SPRING/BREAK Art Show Los Angeles 2022

February 16 - 20, 2022
Culver City Arts District








Artist's Statement

With "So Sorry", I propose a suite of oil pastel works created over the past year which play on the tradition of the medieval tapestry, re-casting widely known biblical narratives as stages for a new, surreal mythology. The paintings examine anxieties both personal and societal, contemporary and eternal -- from the perpetual guilt of leaving people on "read", to the more general fear of being found wicked; by others, or by a higher power.

The vaguely equine creatures populating my pastoral settings at times appear timid, easily frightened. They give the sense that one must be quiet and not look at them too long, lest they dart away like startled deer, or like the unicorn in the famous tapestries. They are x-rays of internal organs and internal landscapes. As shimmering fluid moves through bodies and spills out from between lips, the boundary between being and nature becomes porous, and everything vibrates in a pulsing, ever-shifting ocean of feeling. Their constant drinking and expurging, giving and receiving, evokes an unceasing exchange of energy and meaning. In the largest of these works -- The Beginning (Listen! Your Brother's Blood Calls Out To Me From The Soil.) -- we see the moment of stillness following a tragedy. Ruby red blood dripping from the point where the stem of an arrow punctures his flesh, one of these translucent beings drinks (dispels?) crystalline water in a serene stasis. Looking out at us from his mysterious pasture, his expression is both transparent and opaque. The creatures struggle -- sometimes comically, sometimes tragically -- in a search for transcendence, moving through both contemporary breakdowns in communication ("Oh God so sorry, I thought I responded!"), and enduring human archetypes of love, murder, brotherly jealousy, motherhood, childhood, and an impossible search for the sublime.

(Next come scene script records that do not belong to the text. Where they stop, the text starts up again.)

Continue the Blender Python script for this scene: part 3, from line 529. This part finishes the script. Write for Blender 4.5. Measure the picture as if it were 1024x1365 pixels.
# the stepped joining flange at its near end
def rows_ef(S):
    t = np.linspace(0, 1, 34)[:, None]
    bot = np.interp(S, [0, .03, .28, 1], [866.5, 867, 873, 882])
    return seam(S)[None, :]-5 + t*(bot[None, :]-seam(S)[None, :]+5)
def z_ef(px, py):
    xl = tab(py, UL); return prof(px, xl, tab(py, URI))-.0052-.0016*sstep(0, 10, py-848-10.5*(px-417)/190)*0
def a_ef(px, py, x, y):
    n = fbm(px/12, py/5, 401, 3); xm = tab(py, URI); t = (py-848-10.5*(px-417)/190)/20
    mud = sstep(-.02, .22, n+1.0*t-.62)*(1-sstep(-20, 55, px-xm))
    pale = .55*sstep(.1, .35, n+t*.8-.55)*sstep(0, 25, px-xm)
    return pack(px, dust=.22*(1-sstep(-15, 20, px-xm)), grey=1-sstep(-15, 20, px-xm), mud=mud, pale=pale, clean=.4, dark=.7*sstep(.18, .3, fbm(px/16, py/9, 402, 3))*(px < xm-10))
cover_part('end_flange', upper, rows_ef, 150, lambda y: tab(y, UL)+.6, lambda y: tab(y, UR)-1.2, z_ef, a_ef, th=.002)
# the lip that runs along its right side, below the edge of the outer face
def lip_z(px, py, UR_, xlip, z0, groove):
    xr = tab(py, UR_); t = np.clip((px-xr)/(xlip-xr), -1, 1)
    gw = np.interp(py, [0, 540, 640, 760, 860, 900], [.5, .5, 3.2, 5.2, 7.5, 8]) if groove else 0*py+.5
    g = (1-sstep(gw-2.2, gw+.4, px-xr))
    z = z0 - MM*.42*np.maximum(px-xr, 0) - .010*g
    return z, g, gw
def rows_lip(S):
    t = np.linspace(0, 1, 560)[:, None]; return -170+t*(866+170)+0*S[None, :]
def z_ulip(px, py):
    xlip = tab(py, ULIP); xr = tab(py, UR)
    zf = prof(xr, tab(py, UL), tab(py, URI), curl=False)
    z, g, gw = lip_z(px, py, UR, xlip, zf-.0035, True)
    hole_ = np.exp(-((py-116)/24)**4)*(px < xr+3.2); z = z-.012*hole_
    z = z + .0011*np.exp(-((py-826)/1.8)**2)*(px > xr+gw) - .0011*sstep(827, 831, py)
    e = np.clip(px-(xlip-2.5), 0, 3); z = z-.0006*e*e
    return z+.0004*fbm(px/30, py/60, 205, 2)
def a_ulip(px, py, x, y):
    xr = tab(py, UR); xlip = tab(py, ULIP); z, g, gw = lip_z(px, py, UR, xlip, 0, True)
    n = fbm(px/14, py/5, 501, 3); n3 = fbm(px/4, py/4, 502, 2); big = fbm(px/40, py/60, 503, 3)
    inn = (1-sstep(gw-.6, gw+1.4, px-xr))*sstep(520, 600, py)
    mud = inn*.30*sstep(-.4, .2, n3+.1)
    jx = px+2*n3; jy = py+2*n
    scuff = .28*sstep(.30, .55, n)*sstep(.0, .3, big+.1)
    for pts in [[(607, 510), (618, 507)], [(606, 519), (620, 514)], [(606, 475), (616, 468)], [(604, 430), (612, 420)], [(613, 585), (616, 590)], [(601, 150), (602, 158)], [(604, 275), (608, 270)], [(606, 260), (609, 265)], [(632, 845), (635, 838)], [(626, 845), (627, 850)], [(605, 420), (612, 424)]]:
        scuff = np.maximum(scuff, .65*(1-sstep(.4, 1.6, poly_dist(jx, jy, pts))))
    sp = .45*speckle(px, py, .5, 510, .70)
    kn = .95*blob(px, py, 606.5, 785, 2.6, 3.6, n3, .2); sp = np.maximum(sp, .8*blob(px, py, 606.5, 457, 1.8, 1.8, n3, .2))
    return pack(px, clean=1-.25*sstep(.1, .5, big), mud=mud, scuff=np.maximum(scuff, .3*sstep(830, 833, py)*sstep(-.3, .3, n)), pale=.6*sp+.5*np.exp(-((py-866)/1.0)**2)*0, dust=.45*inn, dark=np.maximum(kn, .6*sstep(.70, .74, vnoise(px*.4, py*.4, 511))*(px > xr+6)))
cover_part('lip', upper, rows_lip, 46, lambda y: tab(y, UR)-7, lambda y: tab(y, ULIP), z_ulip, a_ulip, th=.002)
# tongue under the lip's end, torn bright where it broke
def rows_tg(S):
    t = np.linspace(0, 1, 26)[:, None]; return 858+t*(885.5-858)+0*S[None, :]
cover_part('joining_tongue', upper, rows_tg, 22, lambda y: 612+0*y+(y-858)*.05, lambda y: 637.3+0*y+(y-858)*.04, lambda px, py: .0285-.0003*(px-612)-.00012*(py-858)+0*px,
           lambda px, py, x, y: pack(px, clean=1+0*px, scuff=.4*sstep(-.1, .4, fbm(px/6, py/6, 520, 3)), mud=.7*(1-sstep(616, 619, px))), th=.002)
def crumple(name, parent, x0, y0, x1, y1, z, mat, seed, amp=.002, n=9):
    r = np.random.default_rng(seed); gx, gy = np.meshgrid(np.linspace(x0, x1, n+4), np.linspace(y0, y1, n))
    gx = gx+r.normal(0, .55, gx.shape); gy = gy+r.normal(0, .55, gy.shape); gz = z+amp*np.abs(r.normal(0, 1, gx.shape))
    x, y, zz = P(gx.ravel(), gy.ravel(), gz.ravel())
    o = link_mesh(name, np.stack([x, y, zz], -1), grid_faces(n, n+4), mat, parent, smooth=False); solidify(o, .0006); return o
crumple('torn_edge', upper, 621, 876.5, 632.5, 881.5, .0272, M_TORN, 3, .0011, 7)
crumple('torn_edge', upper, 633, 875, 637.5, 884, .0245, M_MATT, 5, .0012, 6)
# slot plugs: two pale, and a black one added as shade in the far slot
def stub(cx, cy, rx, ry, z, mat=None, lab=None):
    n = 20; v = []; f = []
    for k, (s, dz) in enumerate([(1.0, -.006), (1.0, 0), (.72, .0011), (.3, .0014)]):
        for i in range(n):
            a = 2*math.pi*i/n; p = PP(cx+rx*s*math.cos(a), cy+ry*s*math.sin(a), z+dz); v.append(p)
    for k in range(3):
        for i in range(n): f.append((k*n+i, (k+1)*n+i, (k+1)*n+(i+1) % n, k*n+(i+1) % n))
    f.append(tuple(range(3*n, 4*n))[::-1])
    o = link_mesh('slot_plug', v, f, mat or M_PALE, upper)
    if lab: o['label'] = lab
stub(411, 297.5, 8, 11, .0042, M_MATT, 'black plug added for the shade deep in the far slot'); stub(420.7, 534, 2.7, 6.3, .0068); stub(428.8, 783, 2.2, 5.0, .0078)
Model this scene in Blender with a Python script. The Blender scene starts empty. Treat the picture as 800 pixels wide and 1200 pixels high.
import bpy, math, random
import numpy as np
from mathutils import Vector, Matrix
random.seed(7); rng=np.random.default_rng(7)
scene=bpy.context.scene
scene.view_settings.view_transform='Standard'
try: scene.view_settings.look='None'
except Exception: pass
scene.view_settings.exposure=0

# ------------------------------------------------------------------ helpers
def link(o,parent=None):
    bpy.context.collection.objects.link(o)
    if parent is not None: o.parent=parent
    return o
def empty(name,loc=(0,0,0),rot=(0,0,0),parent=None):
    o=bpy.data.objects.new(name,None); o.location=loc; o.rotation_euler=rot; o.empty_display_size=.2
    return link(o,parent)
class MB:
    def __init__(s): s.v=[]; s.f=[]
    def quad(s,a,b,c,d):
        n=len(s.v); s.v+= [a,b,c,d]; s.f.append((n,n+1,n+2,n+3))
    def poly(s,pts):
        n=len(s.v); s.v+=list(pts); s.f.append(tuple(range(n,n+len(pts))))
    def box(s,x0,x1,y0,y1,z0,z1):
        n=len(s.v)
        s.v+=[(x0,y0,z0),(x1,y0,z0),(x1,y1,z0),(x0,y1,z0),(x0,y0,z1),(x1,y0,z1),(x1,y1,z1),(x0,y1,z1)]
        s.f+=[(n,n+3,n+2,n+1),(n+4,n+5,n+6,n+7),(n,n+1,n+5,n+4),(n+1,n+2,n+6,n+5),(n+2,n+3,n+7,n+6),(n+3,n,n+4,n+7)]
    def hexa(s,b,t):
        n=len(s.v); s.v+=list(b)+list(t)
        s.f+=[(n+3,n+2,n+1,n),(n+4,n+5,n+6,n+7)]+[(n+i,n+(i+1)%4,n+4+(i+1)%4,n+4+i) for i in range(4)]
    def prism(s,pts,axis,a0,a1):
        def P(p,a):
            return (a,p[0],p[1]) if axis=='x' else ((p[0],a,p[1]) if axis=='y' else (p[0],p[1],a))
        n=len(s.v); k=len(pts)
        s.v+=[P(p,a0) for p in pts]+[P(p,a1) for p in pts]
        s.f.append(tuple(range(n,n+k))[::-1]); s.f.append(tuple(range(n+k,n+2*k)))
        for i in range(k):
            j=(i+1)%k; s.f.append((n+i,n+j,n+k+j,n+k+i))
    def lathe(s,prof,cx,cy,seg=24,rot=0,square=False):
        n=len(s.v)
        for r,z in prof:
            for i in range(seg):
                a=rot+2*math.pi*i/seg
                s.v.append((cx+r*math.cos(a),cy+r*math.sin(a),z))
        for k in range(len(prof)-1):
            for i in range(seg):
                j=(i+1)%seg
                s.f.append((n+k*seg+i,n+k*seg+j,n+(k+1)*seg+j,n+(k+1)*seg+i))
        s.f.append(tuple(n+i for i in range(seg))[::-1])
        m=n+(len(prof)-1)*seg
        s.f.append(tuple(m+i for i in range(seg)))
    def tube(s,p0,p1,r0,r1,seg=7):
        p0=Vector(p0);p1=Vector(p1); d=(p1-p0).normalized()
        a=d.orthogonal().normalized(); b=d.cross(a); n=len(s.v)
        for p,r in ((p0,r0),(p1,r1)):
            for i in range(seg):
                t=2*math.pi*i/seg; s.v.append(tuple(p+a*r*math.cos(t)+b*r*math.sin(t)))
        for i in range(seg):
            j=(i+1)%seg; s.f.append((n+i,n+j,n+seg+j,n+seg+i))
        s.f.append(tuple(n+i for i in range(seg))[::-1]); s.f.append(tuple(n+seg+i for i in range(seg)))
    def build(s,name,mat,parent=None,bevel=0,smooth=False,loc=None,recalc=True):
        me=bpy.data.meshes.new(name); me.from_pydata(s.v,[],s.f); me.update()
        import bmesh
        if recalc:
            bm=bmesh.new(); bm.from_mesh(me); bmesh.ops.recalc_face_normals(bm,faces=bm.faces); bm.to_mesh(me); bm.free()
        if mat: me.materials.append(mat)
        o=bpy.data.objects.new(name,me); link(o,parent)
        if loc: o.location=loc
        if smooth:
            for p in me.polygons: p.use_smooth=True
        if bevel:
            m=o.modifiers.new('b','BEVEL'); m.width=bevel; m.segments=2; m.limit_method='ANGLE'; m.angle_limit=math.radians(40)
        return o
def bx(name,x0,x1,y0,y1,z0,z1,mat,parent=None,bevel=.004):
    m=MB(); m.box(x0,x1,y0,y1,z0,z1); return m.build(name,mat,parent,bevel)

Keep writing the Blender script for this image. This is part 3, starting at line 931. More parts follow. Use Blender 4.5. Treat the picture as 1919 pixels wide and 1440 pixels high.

Just as these cryptids occupy an uncanny valley between human and beast (pensive, melancholic faces, elegantly curved noses, gracefully parted lips protrude from carnal, quadrupedal bodies), their habitat lies in a sort of twilight zone of its own. This secret world's glowing amber meadows, inviting streams, sweeping plains, and shadowy groves are less representations of an outside world than suggestions of an internal one. The overripe, digitally luminous colors which these ostensibly natural environments are rendered in -- neon yellows, acid greens, grapefruit pinks, blood reds -- call into question the very idea of the Edens they portray. They invite you in, even as their poisonous hues warn you of hidden dangers. They say, "come here, look at me, admire me, but do not believe what I am telling you" (in a moment of sudden transparency, "This is not an eden" emerges in a child-like scrawl from lush grass).

At a time when any moment of serenity is interrupted by a euphoric and obliterating tsunami of content, these paintings pose questions, not answers. Has this age of information in which we live shattered some old Eden, or is this idea of innocence lost -- traceable to Adam and Eve's expulsion from the garden -- a lie?